Por motivos de chamba, el viernes fui invitado al evento de una marca de calzado deportivo. Estaría presente Maluma Baby. De alguna manera a los escasos convocados a la reunión se nos exaltaron tácitamente los corazones.

El reguetón se instaló en nuestras vidas con persistencia de gripe y no se ve cuándo vaya a perder el don de la ubicuidad. Yo recuerdo la primera vez que escuché la de la “Gasolina” en una fonda. Estamos hablando del 2005 ¡Esperen! ¿La de la”Gasolina” es un reguetón? No tengo ni idea. Años después, en un rótulo de esos que informan los conciertos barriales por venir, vi un dibujo que me fascinó: prohibido perrear. Dos siluetas en una simulación de coito censuradas por una barra roja adentro de un círculo también rojo. El siguiente salto de tiempo es complejo: “Perrea un libro”, campaña de la UNAM para incentivar a la lectura. Entre la prohibición y el mensaje social, el género se popularizó a tope. Huí durante seis meses de “Despacito”con todas mis fuerzas, hasta que fue también en una fonda donde tuve que ceder. Ojo: no tengo nada contra el reguetón, las letras me parecen mayormente bobas pero qué diablos, soy fan hasta la muerte de “El Sonidito”.No consumo reguetón pero tampoco lo satanizo. Es. Y su poder es inmenso.

La presencia de Maluma en el evento lo volvió muy premium. He estado en ceremonias afines de otras marcas con afamados menos populares y el trago está mal servido o las bocinas joden tus oídos. Acá todo funcionaba como relojito. Tragos sofisticados con alcohol fino, dinámicas incluso interesantes, comida y servilletas con logotipos, souvenirs del evento con cierto grado de utilidad, dioramas para tomarse una selfie bien iluminada. La casa por la ventana. Y por la ventana de esa casa abandonada en General Prim se asomaba Maluma, saludando a sus abonados. Ya baja, era el sentir general.

Mi amigo me preguntó: Bueno. Y a dónde chingados está Maluma. Y yo le respondí: en todos lados. Todos somos Maluma. En ese momento no me di cuenta de lo cierto que era mi afirmación. Fue llegando más y más gente. Éramos unos 200. Todos se comportaban o vestían o hablaban muy parecido a Juan Luis Londoño Arias. Todos bebían igual a Maluma, bailaban y sonreían con ese gesto de “conozco al Canelo y mis lentes valen más que este edificio”. A cada Maluma lo acompañaba una o varias de las chicas de sus videoclips.

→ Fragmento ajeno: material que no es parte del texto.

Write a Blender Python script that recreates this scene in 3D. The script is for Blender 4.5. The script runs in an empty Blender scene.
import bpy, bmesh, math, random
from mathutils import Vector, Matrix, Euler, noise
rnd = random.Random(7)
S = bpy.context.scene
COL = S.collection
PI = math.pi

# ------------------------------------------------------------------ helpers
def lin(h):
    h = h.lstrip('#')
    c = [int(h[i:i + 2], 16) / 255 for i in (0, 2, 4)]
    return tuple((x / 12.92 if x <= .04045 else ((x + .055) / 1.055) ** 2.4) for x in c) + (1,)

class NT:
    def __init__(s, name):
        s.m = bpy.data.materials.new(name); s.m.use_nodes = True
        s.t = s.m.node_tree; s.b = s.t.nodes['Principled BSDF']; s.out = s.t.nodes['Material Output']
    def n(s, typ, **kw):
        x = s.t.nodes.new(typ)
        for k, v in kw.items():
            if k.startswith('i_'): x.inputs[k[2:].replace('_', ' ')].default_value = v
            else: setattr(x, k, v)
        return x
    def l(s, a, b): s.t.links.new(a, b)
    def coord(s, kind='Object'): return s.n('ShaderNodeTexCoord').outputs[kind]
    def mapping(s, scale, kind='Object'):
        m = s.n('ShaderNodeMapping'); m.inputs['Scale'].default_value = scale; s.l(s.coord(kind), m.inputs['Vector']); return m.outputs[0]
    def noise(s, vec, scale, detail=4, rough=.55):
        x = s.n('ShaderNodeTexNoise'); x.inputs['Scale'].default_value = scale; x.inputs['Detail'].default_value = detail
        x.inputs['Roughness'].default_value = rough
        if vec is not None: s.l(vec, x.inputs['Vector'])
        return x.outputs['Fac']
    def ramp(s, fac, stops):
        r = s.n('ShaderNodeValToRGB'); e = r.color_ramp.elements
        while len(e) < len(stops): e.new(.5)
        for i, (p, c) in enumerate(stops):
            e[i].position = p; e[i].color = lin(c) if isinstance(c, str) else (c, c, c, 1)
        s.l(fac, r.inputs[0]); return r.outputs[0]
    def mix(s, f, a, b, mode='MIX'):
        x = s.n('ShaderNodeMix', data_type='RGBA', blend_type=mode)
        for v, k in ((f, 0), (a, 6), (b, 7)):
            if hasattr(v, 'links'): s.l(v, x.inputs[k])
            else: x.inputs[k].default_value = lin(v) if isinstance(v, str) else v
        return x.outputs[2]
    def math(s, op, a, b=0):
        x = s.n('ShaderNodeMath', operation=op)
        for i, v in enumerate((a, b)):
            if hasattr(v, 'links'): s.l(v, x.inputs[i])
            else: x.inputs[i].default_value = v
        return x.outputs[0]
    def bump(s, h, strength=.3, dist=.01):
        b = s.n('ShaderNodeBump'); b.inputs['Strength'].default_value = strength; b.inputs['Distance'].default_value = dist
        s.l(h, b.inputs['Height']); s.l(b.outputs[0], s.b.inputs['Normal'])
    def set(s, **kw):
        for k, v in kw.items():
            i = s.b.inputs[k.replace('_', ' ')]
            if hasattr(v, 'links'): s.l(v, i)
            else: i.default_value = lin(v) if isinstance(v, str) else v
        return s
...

Yo pensaba en esos versos de Borges que hablan de un dios disperso en todos los rostros humanos: Tal vez un rasgo de la cara crucificada acecha en cada espejo/ tal vez la cara se murió, se borró, para que Dios sea todos.

Llegó un momento en que era insoportable. Eran muchos Malumas, los demasiados Malumas. No me di cuenta cuando el verdadero apareció entre guaruras y ofició un brindis arriba de una tarima. Un brindis más bien frugal y un cacho de canción coreada por su ejército de reguetoneros auspiciados por una marca todopoderosa. Cuando me distraje ya no estaban los guaruras pero en cambio estaba un doble de Maluma, también comportándose como él, en la tarima. Me di cuenta que ese sí era el doppelgänger nominal. ¡Hay gente a la que le pagan para que Maluma deje una suerte de eco en la pachanga! El fantasma de su presencia, a diferencia del verdadero, sí se estaba embriagando públicamente. Aquello parecía gag de Los Simpsons. Estaba el Maluma Hipster, el Maluma chaparro, el Maluma tropical.

Bebí y en los espejos no reconocí rastro alguno de nuestro rey en mí. Era hora de irme a casa. Pedí mi Didi y le conté al taxista el final de los Avengers. Ya la había visto, por suerte.